Topping the charts and ruling the box office right now is Toby Marlow and Lucy Moss’s SIX, the pop-concert musical about the trials and tribulations of the six wives of Henry VIII. The show debuted in the West End in 2019 and on Broadway in 2020, and is still running at both locations. I was lucky enough to be in the right place at the right time for the North American tour and got to see these queens live in concert at the Orpheum Theatre in San Francisco!

SIX is a short musical, clocking in at around an hour and a half, during which the six wives of Henry VIII are decked out in full punk-rock regalia for a concert and a competition: each queen will tell her story and the one who has had the worst experience with Henry will become the lead singer of their band. Marlow and Moss wrote SIX while they were students at Cambridge University for the Edinburgh Fringe Festival. Now, they are the winners of the 2022 Tony Award for Best Original Score Written for Theatre. Costume designer Gabriella Slade also won the Tony for Best Costume Design of a Musical, and the show has received numerous other accolades.

The Orpheum is one of my favourite venues for musical theatre because of its grandiose and slightly foreboding atmosphere–the perfect setting for the queens to make their grand entrance. It first opened in 1926 and was named a San Francisco Landmark in 1977. An essential stop for any major musical touring through North America, it seats 2,200 people and has put on shows such as Hamilton, Mamma Mia!, and Wicked as well as hosting the Grateful Dead for several performances in 1976. As a bonus, there are plenty of amazing restaurants within walking distance, such as Brenda’s French Soul Food, Momo’s, and Birdsong.

SIX was an absolute blast with riveting music, plenty of laughs, and girl power for the ages, but there was also some intense research and clever design going on behind the scenes. According to the Evening Standard, “for Moss, a history graduate, the show was a chance not only to reassess the reputations of Henry’s wives but to set the record straight.” Elements of modern singers are mixed into the songs which become ways for each woman to tell “her-story” and reframe the narrative of her life. In the conceptualization of the characters, each queen was inspired by certain pop stars—for Catherine of Aragon it was Beyoncé and Shakira, for Anne Boleyn, Lily Allen and Avril Lavigne, and for my personal favourite Katherine Howard: Ariana Grande and Britney Spears (according to the Orpheum’s program). The production also grounds the empowerment of the queens in historical fact—a biography of each is included in the program, historical references and quotes are mixed into the lyrics and script, and Slade incorporates elements of period clothing in the costume design.
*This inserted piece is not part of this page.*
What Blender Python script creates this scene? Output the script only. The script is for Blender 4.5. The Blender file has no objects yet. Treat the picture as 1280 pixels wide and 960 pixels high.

The show opens with some dramatic drums, lights, and fog before the queens come out to warm up the audience and introduce their “ladies-in-waiting”—the onstage band members who complete the entirely female and non-binary cast. The over-the-top bling is fitting for royalty and the metatextual script has them interacting with the audience throughout and not denying the subtle absurdity of the concept—when one of the other queens, confused, asks Anne Boleyn, “So you died?” Anne only responds with a “Yes,” not seeing the problem. Yes, all these women are dead. Yes, they are on stage performing right now. Don’t read too much into it. After an hour or so of great tunes, the queens, at Catherine Parr’s instigation, decide that the competition isn’t worthwhile since it only ascribes them value through their relationship with Henry, so they celebrate their own individuality in the last song.

SIX connects verifiable history with modern aesthetics and therefore modern messages of women’s empowerment. You think these women’s lives are irrelevant? When “K Howard” relates the story of how she was only employed by a man so he could seduce her, she explains to the audience that “it was a different time,” to some amusement. Only a few years before Marlow and Moss wrote their musical, Hamilton reclaimed history by recounting “a story about America then, told by America now,” focusing on the role of immigrants and people of colour in American history and infusing the soundtrack with rap and hip-hop. SIX does something similar on a smaller scale—mainly focusing on the lives of these six women—but still promoting a message which applies to everyone. The show’s website also includes a “Queen of the Week” page and invites fans to nominate someone who is making a difference in the world to be featured.

SIX is an ironically upbeat affirmation of women’s autonomy—and a great history lesson for this American girl who couldn’t remember anything past wife #3. I highly recommend going to see it in London—or when it is at New Theatre Oxford at the beginning of June!